Any company today can say, “Yeah, we do viewability,” but that doesn’t really mean anything. The way most companies are set up, they’re not in a position to deal with viewability because they don’t control enough of the technology.
Can you share a recent client example?
We worked with Paramount to promote “Transformers 4.” Users could watch the movie trailer for a chance to win a trip to New York City and tickets to the premiere. Sixteen percent of people clicked to play the video, and of those 90% finished viewing the video voluntarily. It was not a mandatory pre-roll. Of that group, 11% entered the sweepstakes and 7% clicked to add the movie release date to their calendars.
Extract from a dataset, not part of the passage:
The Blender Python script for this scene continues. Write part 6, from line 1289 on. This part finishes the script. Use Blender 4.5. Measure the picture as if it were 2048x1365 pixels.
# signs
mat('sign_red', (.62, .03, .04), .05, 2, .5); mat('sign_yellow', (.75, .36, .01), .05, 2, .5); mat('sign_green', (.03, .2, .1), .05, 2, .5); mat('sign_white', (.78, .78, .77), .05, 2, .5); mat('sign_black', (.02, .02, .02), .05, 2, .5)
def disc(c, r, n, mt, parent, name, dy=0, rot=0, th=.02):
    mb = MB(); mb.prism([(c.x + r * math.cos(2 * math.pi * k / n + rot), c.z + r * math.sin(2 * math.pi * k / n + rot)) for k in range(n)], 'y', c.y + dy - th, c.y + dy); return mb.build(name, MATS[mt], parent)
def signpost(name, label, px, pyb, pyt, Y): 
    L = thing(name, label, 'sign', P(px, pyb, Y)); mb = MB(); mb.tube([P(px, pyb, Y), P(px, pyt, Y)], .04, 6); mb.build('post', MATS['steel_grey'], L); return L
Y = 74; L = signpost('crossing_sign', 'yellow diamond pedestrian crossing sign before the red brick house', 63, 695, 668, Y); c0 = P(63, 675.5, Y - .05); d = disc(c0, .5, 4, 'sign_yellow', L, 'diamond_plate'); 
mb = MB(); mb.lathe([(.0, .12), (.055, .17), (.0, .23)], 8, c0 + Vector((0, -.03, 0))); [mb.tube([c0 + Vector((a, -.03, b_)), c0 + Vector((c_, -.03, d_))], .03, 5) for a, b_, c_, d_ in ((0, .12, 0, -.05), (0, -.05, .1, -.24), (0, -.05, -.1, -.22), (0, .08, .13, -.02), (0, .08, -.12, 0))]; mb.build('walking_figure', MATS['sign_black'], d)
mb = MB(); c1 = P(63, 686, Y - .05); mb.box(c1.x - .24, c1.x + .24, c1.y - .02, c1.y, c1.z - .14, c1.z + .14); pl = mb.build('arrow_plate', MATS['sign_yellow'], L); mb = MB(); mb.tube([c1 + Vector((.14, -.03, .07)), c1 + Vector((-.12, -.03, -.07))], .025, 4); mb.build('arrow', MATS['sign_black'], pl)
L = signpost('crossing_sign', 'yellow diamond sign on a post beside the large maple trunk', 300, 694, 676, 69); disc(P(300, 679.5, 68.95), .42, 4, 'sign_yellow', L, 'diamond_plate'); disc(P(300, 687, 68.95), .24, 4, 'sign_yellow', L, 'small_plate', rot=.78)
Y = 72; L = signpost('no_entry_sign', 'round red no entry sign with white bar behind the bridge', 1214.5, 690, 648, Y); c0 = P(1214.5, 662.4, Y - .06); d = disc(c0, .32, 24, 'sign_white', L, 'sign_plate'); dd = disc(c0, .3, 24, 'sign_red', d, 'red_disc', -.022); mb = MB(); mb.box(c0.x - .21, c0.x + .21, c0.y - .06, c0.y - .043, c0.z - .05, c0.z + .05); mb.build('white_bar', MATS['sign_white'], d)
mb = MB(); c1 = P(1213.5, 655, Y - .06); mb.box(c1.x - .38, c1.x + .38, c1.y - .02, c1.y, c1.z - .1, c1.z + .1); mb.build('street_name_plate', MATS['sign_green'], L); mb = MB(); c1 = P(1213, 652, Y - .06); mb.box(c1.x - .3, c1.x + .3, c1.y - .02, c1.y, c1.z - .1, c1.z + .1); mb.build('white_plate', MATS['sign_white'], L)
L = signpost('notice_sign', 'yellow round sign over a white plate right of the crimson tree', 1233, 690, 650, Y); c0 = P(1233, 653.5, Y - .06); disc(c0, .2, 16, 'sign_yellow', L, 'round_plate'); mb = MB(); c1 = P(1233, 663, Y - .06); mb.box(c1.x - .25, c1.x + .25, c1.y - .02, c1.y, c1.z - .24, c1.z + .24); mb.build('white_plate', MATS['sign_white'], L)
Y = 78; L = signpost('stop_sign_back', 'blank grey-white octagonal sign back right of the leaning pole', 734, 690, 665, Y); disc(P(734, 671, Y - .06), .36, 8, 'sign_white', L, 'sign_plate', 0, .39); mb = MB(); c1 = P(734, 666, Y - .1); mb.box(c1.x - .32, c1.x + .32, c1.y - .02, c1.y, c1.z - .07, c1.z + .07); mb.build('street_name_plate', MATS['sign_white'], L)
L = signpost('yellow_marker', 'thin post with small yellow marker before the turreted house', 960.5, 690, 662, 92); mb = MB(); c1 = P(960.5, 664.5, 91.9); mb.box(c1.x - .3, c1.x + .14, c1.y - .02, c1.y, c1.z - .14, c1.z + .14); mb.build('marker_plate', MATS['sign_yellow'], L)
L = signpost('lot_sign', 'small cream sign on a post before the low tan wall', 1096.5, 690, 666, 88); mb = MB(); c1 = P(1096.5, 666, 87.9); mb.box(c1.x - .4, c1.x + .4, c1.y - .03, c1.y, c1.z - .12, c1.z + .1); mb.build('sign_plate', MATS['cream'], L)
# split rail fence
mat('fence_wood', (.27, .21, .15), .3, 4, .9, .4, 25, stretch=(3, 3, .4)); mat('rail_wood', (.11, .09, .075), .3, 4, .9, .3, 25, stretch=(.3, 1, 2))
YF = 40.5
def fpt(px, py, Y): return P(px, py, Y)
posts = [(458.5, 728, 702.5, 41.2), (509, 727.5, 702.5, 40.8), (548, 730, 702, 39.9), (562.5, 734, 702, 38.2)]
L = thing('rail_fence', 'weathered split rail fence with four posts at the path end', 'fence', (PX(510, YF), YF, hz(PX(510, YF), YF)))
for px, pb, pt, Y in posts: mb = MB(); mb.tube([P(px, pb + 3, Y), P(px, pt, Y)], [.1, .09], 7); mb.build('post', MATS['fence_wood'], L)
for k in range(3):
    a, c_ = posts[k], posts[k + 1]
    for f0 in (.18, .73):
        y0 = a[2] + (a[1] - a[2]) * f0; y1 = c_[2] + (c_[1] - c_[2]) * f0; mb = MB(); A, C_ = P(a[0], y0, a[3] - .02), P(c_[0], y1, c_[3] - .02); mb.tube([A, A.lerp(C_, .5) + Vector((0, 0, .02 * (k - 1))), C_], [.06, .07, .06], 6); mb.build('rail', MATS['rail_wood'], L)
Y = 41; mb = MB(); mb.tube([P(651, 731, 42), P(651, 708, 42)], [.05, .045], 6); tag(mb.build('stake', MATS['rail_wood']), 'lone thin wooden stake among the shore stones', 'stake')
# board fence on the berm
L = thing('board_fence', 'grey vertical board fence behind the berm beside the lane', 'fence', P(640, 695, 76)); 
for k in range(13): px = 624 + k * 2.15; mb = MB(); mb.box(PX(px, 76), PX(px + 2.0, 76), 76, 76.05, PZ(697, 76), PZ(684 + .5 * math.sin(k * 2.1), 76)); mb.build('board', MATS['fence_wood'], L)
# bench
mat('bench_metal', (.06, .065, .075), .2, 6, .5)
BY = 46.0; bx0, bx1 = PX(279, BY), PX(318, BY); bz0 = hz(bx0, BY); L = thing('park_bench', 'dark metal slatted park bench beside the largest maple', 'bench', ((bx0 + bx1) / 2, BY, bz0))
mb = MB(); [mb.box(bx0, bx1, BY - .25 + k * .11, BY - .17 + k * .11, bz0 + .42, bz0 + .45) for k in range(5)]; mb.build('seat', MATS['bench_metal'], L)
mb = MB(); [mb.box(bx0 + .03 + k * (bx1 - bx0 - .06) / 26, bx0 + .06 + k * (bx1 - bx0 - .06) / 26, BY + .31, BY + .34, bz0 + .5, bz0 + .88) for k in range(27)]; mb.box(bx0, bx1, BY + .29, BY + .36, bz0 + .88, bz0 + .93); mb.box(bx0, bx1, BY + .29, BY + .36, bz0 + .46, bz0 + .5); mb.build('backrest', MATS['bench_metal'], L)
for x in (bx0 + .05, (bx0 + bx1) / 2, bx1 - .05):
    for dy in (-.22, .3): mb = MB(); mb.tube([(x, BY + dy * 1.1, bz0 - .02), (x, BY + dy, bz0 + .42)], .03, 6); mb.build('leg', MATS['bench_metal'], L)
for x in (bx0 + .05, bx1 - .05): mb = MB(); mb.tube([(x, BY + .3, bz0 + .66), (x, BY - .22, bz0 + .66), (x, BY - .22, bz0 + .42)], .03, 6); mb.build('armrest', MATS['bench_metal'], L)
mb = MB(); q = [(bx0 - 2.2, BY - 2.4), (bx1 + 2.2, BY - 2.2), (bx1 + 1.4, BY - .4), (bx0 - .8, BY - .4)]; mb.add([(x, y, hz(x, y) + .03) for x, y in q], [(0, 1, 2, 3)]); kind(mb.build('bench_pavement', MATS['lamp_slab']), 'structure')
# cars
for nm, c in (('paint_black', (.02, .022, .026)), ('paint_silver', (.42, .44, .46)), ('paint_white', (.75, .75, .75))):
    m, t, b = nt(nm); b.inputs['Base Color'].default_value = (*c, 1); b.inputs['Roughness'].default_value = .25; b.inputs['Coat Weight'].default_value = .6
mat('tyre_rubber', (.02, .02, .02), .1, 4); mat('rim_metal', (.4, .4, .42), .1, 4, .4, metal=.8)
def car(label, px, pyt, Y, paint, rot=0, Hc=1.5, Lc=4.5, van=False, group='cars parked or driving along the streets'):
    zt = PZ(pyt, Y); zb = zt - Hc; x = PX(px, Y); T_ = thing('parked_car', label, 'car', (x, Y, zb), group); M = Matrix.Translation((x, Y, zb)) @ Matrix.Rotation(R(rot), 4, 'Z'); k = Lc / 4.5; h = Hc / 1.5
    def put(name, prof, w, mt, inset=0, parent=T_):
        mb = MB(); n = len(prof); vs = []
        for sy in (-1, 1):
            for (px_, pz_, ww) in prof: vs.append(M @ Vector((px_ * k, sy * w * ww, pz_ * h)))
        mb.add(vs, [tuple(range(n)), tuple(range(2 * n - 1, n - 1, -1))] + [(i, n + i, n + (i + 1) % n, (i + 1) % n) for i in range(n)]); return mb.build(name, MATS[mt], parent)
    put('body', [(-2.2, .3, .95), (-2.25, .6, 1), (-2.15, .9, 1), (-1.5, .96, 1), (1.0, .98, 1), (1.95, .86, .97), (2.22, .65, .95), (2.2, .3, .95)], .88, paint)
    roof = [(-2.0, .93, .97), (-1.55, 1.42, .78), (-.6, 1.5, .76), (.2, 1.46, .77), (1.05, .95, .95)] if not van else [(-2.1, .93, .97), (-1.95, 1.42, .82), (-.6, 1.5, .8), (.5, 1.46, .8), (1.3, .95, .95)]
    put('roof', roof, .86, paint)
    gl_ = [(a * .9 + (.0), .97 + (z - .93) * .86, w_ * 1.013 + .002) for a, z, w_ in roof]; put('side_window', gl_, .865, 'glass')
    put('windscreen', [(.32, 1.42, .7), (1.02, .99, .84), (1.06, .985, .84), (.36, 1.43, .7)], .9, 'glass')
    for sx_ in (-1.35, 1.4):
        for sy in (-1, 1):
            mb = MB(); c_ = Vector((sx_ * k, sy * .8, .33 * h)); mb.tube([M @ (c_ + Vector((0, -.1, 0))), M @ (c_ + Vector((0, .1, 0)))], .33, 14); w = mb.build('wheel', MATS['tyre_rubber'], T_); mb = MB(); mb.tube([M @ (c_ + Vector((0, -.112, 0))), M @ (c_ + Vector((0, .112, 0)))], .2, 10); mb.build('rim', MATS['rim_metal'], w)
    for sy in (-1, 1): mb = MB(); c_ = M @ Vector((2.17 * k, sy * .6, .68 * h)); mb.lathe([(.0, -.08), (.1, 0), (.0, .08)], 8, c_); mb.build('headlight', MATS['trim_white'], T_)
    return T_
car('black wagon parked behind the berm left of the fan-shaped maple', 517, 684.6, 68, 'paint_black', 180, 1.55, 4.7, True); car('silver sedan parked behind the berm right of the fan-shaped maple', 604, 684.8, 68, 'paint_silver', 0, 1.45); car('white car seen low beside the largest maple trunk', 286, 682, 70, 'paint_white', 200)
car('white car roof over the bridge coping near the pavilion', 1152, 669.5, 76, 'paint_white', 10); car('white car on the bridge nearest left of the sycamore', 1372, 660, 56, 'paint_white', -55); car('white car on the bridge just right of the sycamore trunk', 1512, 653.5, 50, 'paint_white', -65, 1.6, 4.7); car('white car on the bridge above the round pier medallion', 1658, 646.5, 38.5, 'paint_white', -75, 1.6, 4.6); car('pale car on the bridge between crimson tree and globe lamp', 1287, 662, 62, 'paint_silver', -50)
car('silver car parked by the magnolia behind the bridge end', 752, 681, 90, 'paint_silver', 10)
Creative advertisers can get more out of mobile. The add-to-calendar option was a quick and easy action for the user that almost guaranteed some form of follow-up or attention in the future. This is a real person’s calendar we’re talking about, which has implications in terms of viewability. We focus on real people.
Speaking of real people, is mobile fraud a real problem yet? Most pundits seem to predict an uptick in mobile fraud when ad spend reaches a level commensurate with consumption.
It’s coming. There’s a huge delta when it comes to mobile. That’s well known. What’s not so well known is why.
It’s the chicken and the egg problem. Is there no spend because there are no great solutions or are there no great solutions because there’s no spend?
Industry reports have predicted that ad fraud left unchecked could cost advertisers more than $6 billion in 2015. How much of that do you think could be attributed to mobile?
I wouldn’t be able to say for sure, but I can say than when we look at some of the inventory out there, we see rates of non-viewable ads as high as 80% and sometimes even higher.
What do you think about the existing fraud standards?
The 50% in-view standard doesn’t include rich media and most ads today have rich media or JavaScript running. There’s also this crazy assumption that viewability on the mobile web will also work in-app, but in-app is way more complicated than the mobile web.